- Exercise prompt
Hunt for the word "this" across the entries below, copying each line that holds it.

- Entries provided
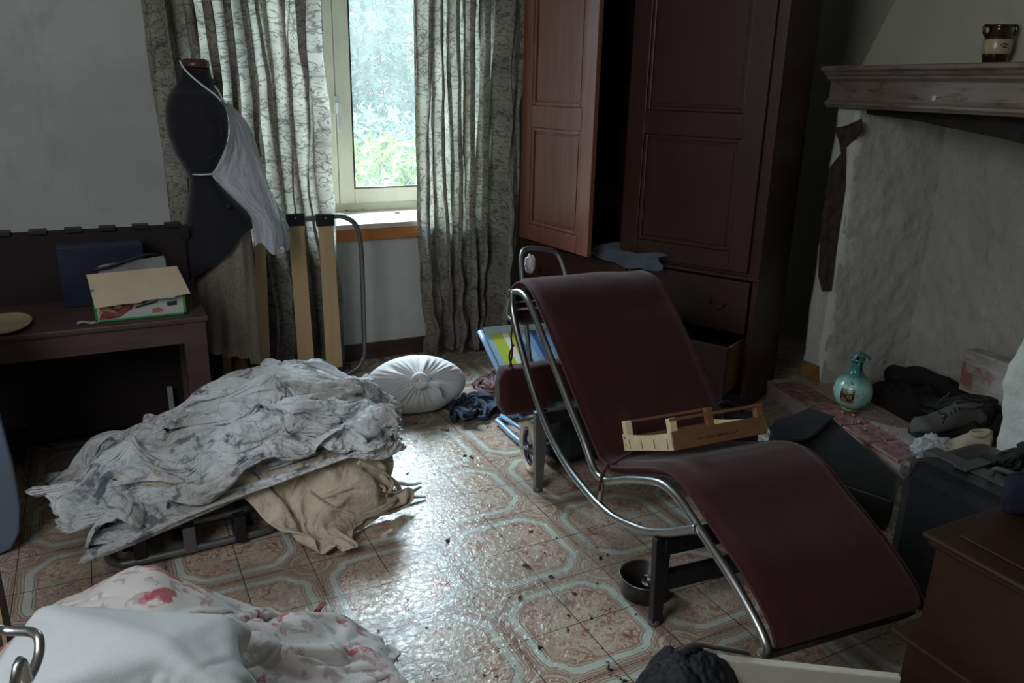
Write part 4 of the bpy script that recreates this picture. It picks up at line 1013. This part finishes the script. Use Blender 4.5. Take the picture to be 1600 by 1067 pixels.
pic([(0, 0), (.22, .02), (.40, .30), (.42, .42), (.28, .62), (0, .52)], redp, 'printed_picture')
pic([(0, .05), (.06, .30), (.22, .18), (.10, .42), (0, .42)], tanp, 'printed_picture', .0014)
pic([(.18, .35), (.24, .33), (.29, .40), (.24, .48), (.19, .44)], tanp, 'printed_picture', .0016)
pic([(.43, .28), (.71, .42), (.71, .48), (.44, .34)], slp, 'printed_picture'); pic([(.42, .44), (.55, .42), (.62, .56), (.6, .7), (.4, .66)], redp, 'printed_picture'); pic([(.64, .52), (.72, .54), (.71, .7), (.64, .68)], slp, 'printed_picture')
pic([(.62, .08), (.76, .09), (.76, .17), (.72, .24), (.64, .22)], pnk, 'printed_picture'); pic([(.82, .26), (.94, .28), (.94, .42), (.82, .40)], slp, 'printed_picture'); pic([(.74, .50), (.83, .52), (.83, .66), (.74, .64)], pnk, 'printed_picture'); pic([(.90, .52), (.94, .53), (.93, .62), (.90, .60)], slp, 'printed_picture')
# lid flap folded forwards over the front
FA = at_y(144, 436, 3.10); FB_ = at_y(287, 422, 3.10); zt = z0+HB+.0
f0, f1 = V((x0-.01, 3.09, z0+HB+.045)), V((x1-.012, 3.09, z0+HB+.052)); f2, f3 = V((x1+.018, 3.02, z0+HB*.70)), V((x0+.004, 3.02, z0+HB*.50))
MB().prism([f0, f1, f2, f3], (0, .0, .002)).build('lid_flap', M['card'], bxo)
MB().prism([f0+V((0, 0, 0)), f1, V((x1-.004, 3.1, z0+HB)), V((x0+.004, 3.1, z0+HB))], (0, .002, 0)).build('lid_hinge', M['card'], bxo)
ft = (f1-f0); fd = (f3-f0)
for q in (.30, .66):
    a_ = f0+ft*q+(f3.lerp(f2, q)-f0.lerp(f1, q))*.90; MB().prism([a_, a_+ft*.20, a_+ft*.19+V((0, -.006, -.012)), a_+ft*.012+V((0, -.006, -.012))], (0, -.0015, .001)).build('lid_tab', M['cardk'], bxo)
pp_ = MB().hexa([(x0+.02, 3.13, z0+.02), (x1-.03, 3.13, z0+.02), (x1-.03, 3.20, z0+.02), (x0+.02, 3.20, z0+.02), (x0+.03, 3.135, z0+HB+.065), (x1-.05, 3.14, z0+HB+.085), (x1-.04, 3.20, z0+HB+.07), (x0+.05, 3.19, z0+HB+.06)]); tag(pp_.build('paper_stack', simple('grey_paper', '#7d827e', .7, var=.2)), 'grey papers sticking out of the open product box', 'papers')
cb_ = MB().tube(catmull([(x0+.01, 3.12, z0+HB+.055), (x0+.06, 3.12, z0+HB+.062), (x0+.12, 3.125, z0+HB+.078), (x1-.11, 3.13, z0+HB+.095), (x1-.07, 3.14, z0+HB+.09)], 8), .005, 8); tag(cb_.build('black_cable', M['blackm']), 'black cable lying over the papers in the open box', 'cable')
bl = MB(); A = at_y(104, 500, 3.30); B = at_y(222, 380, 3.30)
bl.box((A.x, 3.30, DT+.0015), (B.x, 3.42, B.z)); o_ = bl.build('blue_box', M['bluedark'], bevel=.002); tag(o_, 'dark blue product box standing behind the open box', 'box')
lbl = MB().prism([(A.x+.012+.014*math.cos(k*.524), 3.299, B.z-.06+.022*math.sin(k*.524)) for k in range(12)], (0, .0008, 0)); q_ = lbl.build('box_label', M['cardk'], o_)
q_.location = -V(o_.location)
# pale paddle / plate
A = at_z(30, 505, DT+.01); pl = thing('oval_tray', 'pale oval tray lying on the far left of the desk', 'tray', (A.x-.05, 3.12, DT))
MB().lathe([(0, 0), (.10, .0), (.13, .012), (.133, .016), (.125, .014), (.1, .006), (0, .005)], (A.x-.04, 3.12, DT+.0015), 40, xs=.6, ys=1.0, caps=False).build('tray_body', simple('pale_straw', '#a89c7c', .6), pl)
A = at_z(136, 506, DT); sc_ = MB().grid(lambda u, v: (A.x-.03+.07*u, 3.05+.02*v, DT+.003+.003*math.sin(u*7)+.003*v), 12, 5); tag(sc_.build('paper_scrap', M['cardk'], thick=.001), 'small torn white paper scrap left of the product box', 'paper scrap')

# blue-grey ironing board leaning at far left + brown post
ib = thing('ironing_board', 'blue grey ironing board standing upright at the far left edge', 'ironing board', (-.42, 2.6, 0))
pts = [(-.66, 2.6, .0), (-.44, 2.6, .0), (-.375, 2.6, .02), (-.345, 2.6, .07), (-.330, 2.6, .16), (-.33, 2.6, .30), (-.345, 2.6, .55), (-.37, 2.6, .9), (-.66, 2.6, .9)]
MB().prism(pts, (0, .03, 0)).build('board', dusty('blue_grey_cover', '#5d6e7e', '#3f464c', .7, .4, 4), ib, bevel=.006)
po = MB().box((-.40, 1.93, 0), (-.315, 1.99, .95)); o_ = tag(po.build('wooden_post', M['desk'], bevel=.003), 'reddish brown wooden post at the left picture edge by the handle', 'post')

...

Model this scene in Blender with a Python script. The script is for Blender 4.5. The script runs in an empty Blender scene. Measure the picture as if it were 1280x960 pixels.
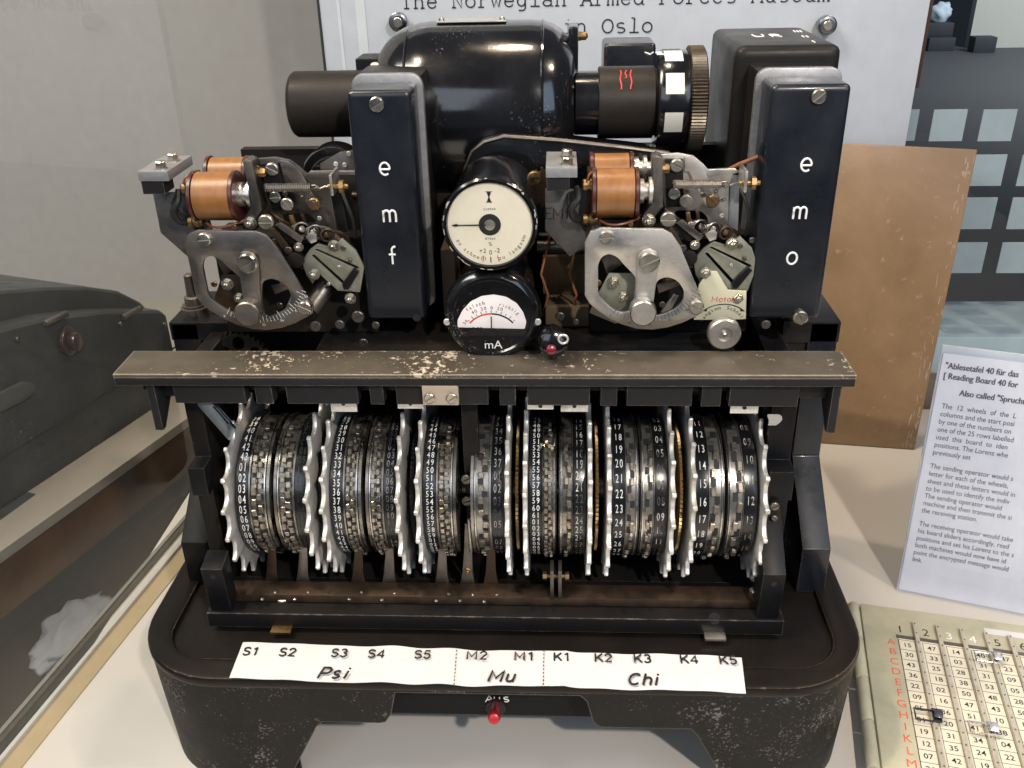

- The result
Write part 4 of the bpy script that recreates this picture. It picks up at line 1013. This part finishes the script. Use Blender 4.5. Take the picture to be 1600 by 1067 pixels.
Model this scene in Blender with a Python script. The script is for Blender 4.5. The script runs in an empty Blender scene. Measure the picture as if it were 1280x960 pixels.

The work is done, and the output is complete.